Given that we already have the power to make our own laws, it is pointless reasserting this right. Only a totalitarian regime would renounce the Convention. David Green shows a distinct ignorance to both international and European law if he believes that the UK can remain signatories to but only accept the Convention "as a useful moral code", which is neither binding nor needs to be abided by. It beggars belief that he is suggesting that we now go backwards in time and pretend we did not pass the HRA 1998. As just said David Green is ignorant of international and European law, to claim that "The convention contains no enforcement powers; there is only a procedure for “friendly settlement” among members of the Council of Europe". He needs to read the Treaty of London 1949 (Statute of the Council of Europe), to see that there are enforcement powers and tough sanctions if "friendly settlement" is not reached.

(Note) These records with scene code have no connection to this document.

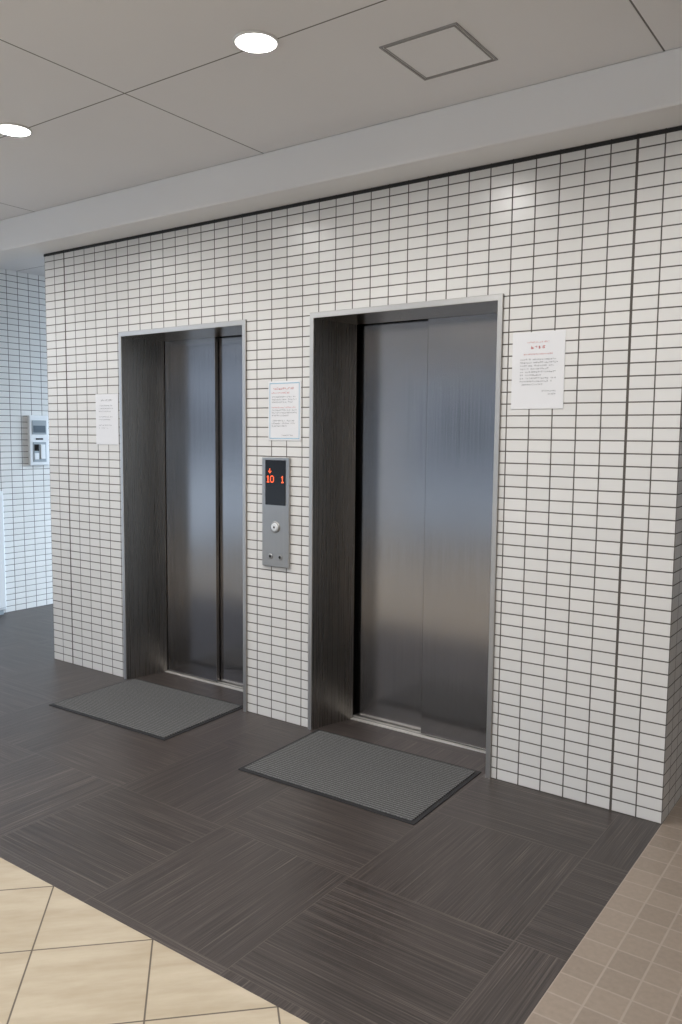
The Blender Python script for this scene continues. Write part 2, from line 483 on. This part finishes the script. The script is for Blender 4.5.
# ---------------------------------------------------------------- intercom on left wall
ic = MB('intercom_panel', [M_white, M_screen, M_grey, M_black])
iy0,iy1,iz0,iz1 = 0.862,1.05,1.235,1.662
ic.box(XL,XL+0.03,iy0,iy1,iz0,iz1,0,0.006)
ic.box(XL+0.028,XL+0.034,iy0+0.025,iy1-0.025,1.50,1.62,2,0.002)
ic.box(XL+0.032,XL+0.035,iy0+0.035,iy1-0.035,1.515,1.575,1,0.001)
ic.box(XL+0.028,XL+0.033,iy0+0.03,iy1-0.03,1.265,1.435,2,0.002)
ic.box(XL+0.031,XL+0.036,iy0+0.042,iy0+0.085,1.36,1.415,3,0.002)
ic.box(XL+0.031,XL+0.040,iy0+0.10,iy0+0.145,1.29,1.415,0,0.003)
ic.box(XL+0.031,XL+0.036,iy0+0.042,iy0+0.085,1.285,1.34,0,0.002)
ic.box(XL+0.028,XL+0.033,iy0+0.06,iy1-0.06,1.455,1.468,3)
ic.done()

# low white cabinet against the left wall
cbn = MB('white_cabinet', [M_white, M_grey])
cbn.box(XL+0.002,XL+0.05,-0.55,0.59,0.04,1.03,0,0.004)
cbn.box(XL+0.002,XL+0.04,-0.53,0.57,0.0,0.04,1)
for k in range(2):
    y0=-0.54+k*0.57; cbn.box(XL+0.048,XL+0.062,y0,y0+0.55,0.06,1.01,0,0.003)
    cbn.box(XL+0.060,XL+0.075,y0+0.47-k*0.4,y0+0.485-k*0.4,0.5,0.62,1,0.002)
cbn.done()

# ---------------------------------------------------------------- world
wd = bpy.data.worlds.new('World'); scn.world = wd; wd.use_nodes=True
bg = wd.node_tree.nodes['Background']
bg.inputs[0].default_value=(0.66,0.80,1.0,1); bg.inputs[1].default_value=1.9
sd = bpy.data.lights.new('daylight','SUN'); sd.energy=9.0; sd.angle=math.radians(35); sd.color=(0.68,0.84,1.0)
so = bpy.data.objects.new('daylight', sd); bpy.context.collection.objects.link(so)
so.rotation_euler = Vector((-0.5,-1.0,-0.25)).to_track_quat('-Z','Y').to_euler(); so.location=(0,8,4)

# ---------------------------------------------------------------- camera
cam = bpy.data.cameras.new('Camera'); co = bpy.data.objects.new('Camera', cam)
bpy.context.collection.objects.link(co)
cam.sensor_fit='HORIZONTAL'; cam.sensor_width=24.0; cam.lens=815*24/682
cam.clip_start=0.05
fwd = Vector((-0.5804,0.8116,-0.0940)).normalized()
rt = Vector((0.8119,0.5796,0.0089)); rt = (rt - rt.dot(fwd)*fwd).normalized()
up = rt.cross(fwd)
Mx = Matrix((rt, up, -fwd)).transposed().to_4x4(); Mx.translation = Vector((0,-D,CAMZ))
co.matrix_world = Mx
scn.camera = co
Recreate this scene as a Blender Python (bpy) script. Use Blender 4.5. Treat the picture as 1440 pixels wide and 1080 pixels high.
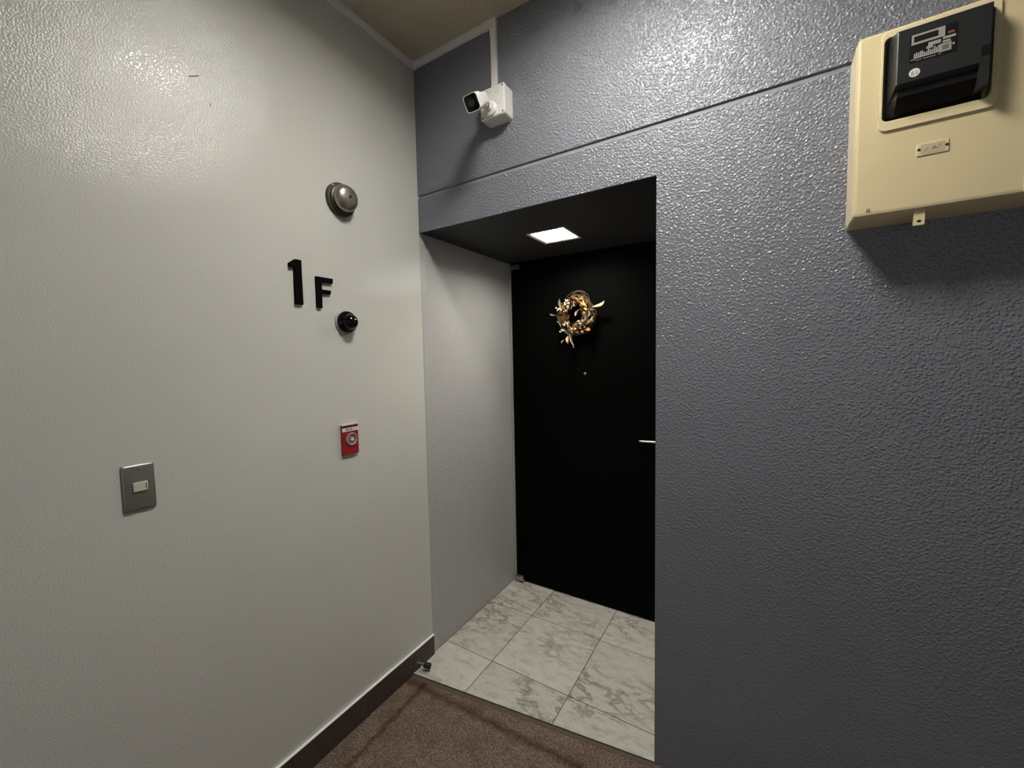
import bpy, bmesh, math, random
from mathutils import Vector, Matrix, Quaternion

# ------------------------------------------------------------------ clear
for o in list(bpy.data.objects):
    bpy.data.objects.remove(o, do_unlink=True)
SC = bpy.context.scene
COL = SC.collection
RNG = random.Random(7)

# ------------------------------------------------------------------ camera, world, light, exposure
cam_data = bpy.data.cameras.new('camera')
cam_data.sensor_fit = 'HORIZONTAL'
cam_data.sensor_width = 36.0
cam_data.lens = 570.5 / 1440.0 * 36.0
cam_data.clip_start = 0.02
cam = bpy.data.objects.new('camera', cam_data)
COL.objects.link(cam)
Rw = Matrix(((0.85045, -0.525747, -0.0179638),
             (0.525676, 0.84805, 0.0669037),
             (-0.0199402, -0.0663415, 0.9975977)))
right, fwd, up = Rw.col[0], Rw.col[1], Rw.col[2]
M = Matrix.Identity(4)
for i in range(3):
    M[i][0] = right[i]; M[i][1] = up[i]; M[i][2] = -fwd[i]
M[0][3], M[1][3], M[2][3] = 1.3798, -1.4276, 1.4737
cam.matrix_world = M
SC.camera = cam

world = bpy.data.worlds.new('world')
SC.world = world
world.use_nodes = True
world.node_tree.nodes['Background'].inputs[0].default_value = (0.88, 0.94, 1.0, 1)
world.node_tree.nodes['Background'].inputs[1].default_value = 0.5   # soft fill light, let in through an opening added to the unseen rear wall

SC.view_settings.view_transform = 'Standard'
SC.view_settings.look = 'None'
SC.view_settings.gamma = 1.0
SC.view_settings.use_curve_mapping = False
SC.view_settings.exposure = 0.0

CEILING_LAMP = 84.0      # radiance of the corridor lamp's diffuser
ALCOVE_LAMP = 112.0       # radiance of the downlight's diffuser
LAMP_DEPTH = 0.055        # how deep that diffuser sits in the ceiling
LAMP_TINT = (1.0, 0.965, 0.90)
ALCOVE_TINT = (1.0, 0.97, 0.87)

# ------------------------------------------------------------------ dimensions (metres)
W = 1.07        # alcove width
D = 0.79        # alcove depth to the door's face
HS = 2.0613     # soffit height
ZC = 2.813      # ceiling height
ZG = 2.2265     # groove height
XR, YB = 3.6, -3.8   # far ends of the hall behind the camera

# ------------------------------------------------------------------ materials
def mat(name, col, rough=0.5, metal=0.0, spec=0.5, emit=None, estr=0.0, coat=0.0):
    m = bpy.data.materials.new(name)
    m.use_nodes = True
    b = m.node_tree.nodes['Principled BSDF']
    b.inputs['Base Color'].default_value = (*col, 1)
    b.inputs['Roughness'].default_value = rough
    b.inputs['Metallic'].default_value = metal
    b.inputs['Specular IOR Level'].default_value = spec
    b.inputs['Coat Weight'].default_value = coat
    if emit:
        b.inputs['Emission Color'].default_value = (*emit, 1)
        b.inputs['Emission Strength'].default_value = estr
    return m

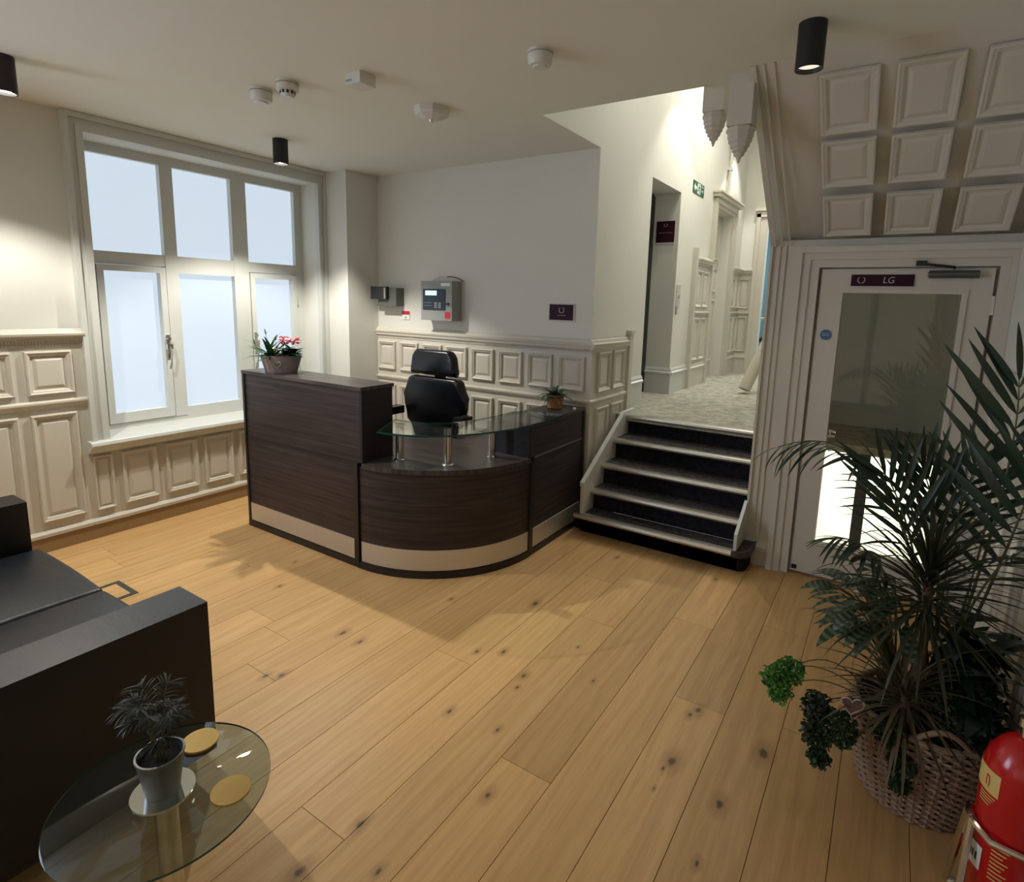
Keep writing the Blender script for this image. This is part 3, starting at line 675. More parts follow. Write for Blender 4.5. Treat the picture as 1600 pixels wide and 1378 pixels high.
# newel drops hanging from the edge of the opening
def newel(x0, x1, y0, y1, zb, ztop, label):
    t = thing('newel_drop', label, 'ornament', ((x0 + x1) / 2, (y0 + y1) / 2, ztop), group='carved newel drops')
    MB().box(x0, x1, y0, y1, zb, ztop).build('post', PUTTY, t, bevel=.006)
    w_ = (x1 - x0) / 2
    prof = [(w_ * 1.0, 0), (w_ * 1.12, -.008), (w_ * 1.10, -.018), (w_ * .98, -.026), (w_ * .98, -.045), (w_ * .88, -.052), (w_ * .90, -.066), (w_ * .74, -.075), (w_ * .74, -.09), (w_ * .56, -.098), (w_ * .58, -.11), (w_ * .38, -.118), (w_ * .4, -.128), (w_ * .2, -.138), (w_ * .12, -.155), (.003, -.165)]
    prof = [(r * 1.12, z * 1.0) for r, z in prof]
    MB().lathe([(r, z) for r, z in prof], ((x0 + x1) / 2, (y0 + y1) / 2, zb), 8).build('finial', PUTTY, t)
newel(-.80, -.685, 3.02, 3.135, 2.575, CZ + .1, 'nearer carved newel drop hanging at the corner of the sloped panelling')
newel(-.985, -.875, 3.22, 3.33, 2.72, CZ + .5, 'farther carved newel drop, left of the other, hanging above the steps')

# ============================================================ DOOR (right)
d1 = box('door_1', -.405, .415, DY + .004, DY + .044, .02, .24, PUTTY, kind='structure')
mb = MB(); mb.box(-.405, -.282, DY + .004, DY + .044, .24, 1.807); mb.box(.285, .415, DY + .004, DY + .044, .24, 1.807); mb.box(-.405, .415, DY + .004, DY + .044, 1.807, 1.945)
mb.build('door_frame', PUTTY, d1)
mb = MB()
for a, b, c, e in ((-.305, .31, 1.807, 1.83), (-.305, .31, .215, .24), (-.305, -.282, .24, 1.807), (.285, .31, .24, 1.807)): mb.box(a, b, DY - .008, DY + .004, c, e)
mb.build('glazing_bead', PUTTY, d1, bevel=.003)
box('pane', -.282, .285, DY + .02, DY + .028, .24, 1.807, DGLASS, d1)
box('hinge', .412, .428, DY - .012, DY + .004, 1.70, 1.80, CHROME, d1, bevel=.003); box('hinge', .412, .428, DY - .012, DY + .004, .2, .3, CHROME, d1, bevel=.003)
t = MB(); t.tube([(-.272, DY - .03, .975), (-.235, DY - .03, .975)], .006, 8).tube([(-.272, DY - .03, .945), (-.235, DY - .03, .945)], .006, 8); t.tube([(-.262, DY - .03, .985), (-.262, DY - .03, .935)], .005, 8)
t.build('pull_handle', CHROME, d1)
box('floor_lock', -.40, -.37, DY - .004, DY + .004, .035, .062, BLACK, d1, bevel=.002)
t = thing('door_sign', 'burgundy sign reading LG at the top of the glazed door', 'sign', (-.1, DY, 1.88))
box('sign_plate', -.247, .062, DY - .005, DY + .003, 1.848, 1.913, BURG, t); crest(t, -.195, DY - .006, 1.882, .018, SILV); text('lettering', 'LG', .05, SILV, t, face_y(-.06, DY - .0062, 1.880), xs=.95, shear=.12)
t = thing('fire_door_sticker', 'round blue fire door sticker on the left edge of the glazed door', 'sticker', (-.349, DY, 1.556))
MB().lathe([(.031, -.002), (.031, .0035)], (-.349, DY, 1.556), 24, 'Y').build('disc', BLUE, t)
text('lettering', 'Fire door\nkeep shut', .011, WHITE, t, face_y(-.349, DY - .003, 1.558))
t = thing('door_closer', 'grey overhead door closer with folding arm at the top of the glazed door', 'door closer', (.22, DY, 1.93))
MB().lathe([(.021, 0), (.021, .22)], (.125, DY - .028, 1.912), 20, 'X').build('body', plain('closer_grey', (96, 98, 96), .35, .6), t, smooth=True)
MB().lathe([(.005, 0), (.005, .006)], (.119, DY - .038, 1.92), 8, 'X').lathe([(.005, 0), (.005, .006)], (.119, DY - .038, 1.905), 8, 'X').build('screw', CHROME, t)
box('mount', .13, .34, DY - .012, DY + .003, 1.895, 1.93, EDGE, t)
MB().tube([(.235, DY - .03, 1.938), (.235, DY - .03, 1.95), (.20, DY - .05, 1.953), (.085, DY - .04, 1.968)], .007, 8).build('arm', EDGE, t)
MB().box(.06, .11, DY - .05, DY - .018, 1.958, 1.985).build('arm_bracket', EDGE, t, bevel=.004)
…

We have a Human Rights Act so I see no need for a new Bill of Rights to reaffirm the position in the constitutional settlement of 1689. However, the HRA does need to be amended and strengthened. It is ridiculous to claim that "when judges review the decisions of the government and find them unlawful, they are acting on behalf of parliament" because they are acting as part of an independent Judiciary. Equally ridiculous is the suggestion that "Above all, a bill of rights should affirm that no decision of the European court has any authority unless it has been discussed and approved by parliament". This view is contrary to the Convention which quite clearly states that the decision of the Court is final. David Green is absurdly suggesting that the UK should decide itself whether it is breaking human rights law. He is not suggesting we should live in a democracy, but is instead advocating we should live under a toalitarian regime!
1 comment:
These right-wingers would argue Bugs Bunny into existence if it suited them.